A modern-day problem

The wildfire in Banning is part of the climate change that California has been experiencing. Since 2000, the average number of acres burned every year in the state has basically doubled. Meaning, the effects of global warming are not something that will happen in the future, but are part of the present and already being felt.

Those are some of the conclusions of a report released yesterday by the California Environmental Protection Agency, which was written by 51 scientists and sponsored by the Scripps Institution of Oceanography.

In recent years, California has put itself at the forefront to reduce—with moderate success—greenhouse gas emissions. Despite these improvements, if our state were a country, it would be 13th among the most polluting nations.

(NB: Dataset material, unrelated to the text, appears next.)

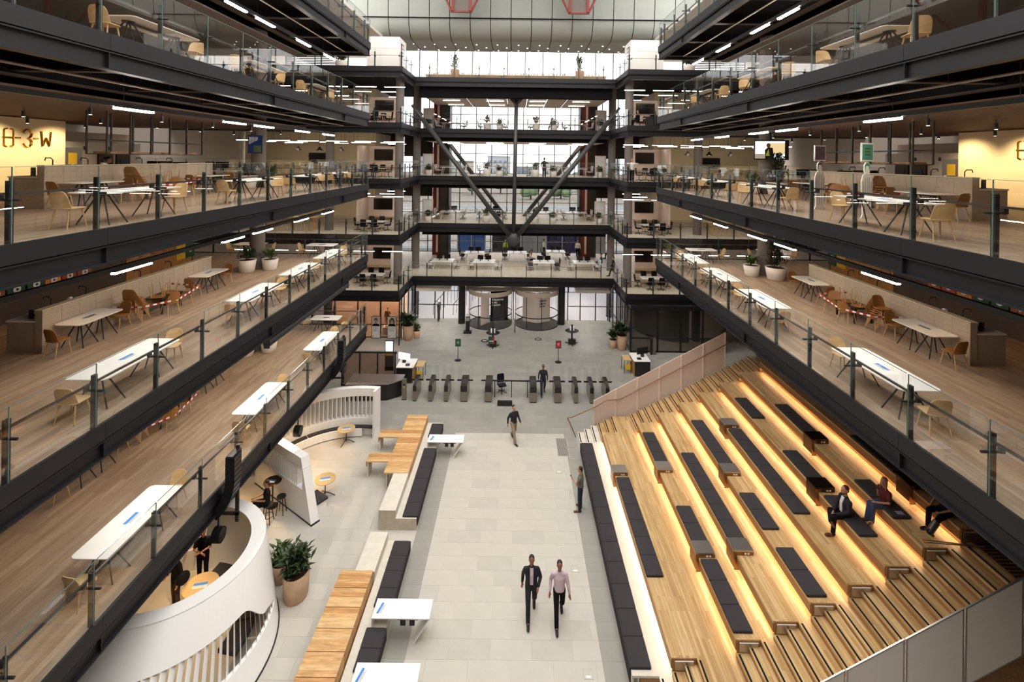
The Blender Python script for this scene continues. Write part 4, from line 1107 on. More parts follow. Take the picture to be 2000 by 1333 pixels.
# ---- right glass room
g = sgroup('window_11', 'dark framed glass meeting room right of the lobby')
xs = (8.6, 10.6, 12.3, 13.95, 15.6)
for x in xs: B(x-.06, x+.06, 36.05, 36.17, 0, 3.2).build('mullion', 'black', g)
for a, b in zip(xs, xs[1:]): B(a+.06, b-.06, 36.1, 36.12, .1, 1.0).build('pane', 'glass_grey', g); B(a+.06, b-.06, 36.1, 36.12, 1.08, 3.1).build('pane', 'glass_grey', g)
B(8.6, 15.6, 36.05, 36.17, 1.0, 1.08).build('transom', 'black', g); B(8.6, 15.6, 36.05, 36.17, 0, .1).build('sill', 'black', g); B(8.6, 15.6, 36.05, 36.17, 3.1, 3.45).build('head', 'black', g)
B(8.55, 8.65, 36.1, 41, .05, 3.1).build('pane', 'glass_grey', g); B(8.6, 26, 41, 41.1, 0, 3.4).build('back_wall', 'pink_wall', g)
t = thing('curved_partition', 'curved grey wall inside the right glass room', 'partition', (13.5, 41.5, 0)); MB().ring([[((3.4+q)*math.cos(a), (3.4+q)*math.sin(a), zz) for q, zz in ((0, 0), (.08, 0), (.08, 2.9), (0, 2.9))] for a in [R(180+4*i) for i in range(24)]]).build('wall', 'column', t)
for k in range(2):
    tag(MB().box(9.95+k*.22, 10.1+k*.22, 35.6, 35.75, 0, 1.15).box(9.94+k*.22, 10.11+k*.22, 35.59, 35.76, 1.15, 1.18).build('access_post', 'black' if k == 0 else 'gate_steel'), f'{("black", "steel")[k]} access post before the glass meeting room', 'post')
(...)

The report mentions the phenomenon of wildfires just as one of many examples that show that California’s ocean, flora and fauna have undergone significant changes.

Other signs that are visible today are more acidic waters on the coast, higher sea levels in San Francisco and shrinking glaciers in the Sierra Nevada.

Therefore, there should be political will to continue toward the path of producing solar energy, using electric cars and developing more sources of renewable energy.

That is why we are concerned about Governor Brown wanting to use almost $500 million from the state’s Greenhouse Gas Reduction Fund for other budget expenses, instead of spending them on renewable energy projects, as voters were promised at one time.

The impact that the greenhouse effect is having is a problem that must be prioritized at the state level now, instead of tackling it at a later time.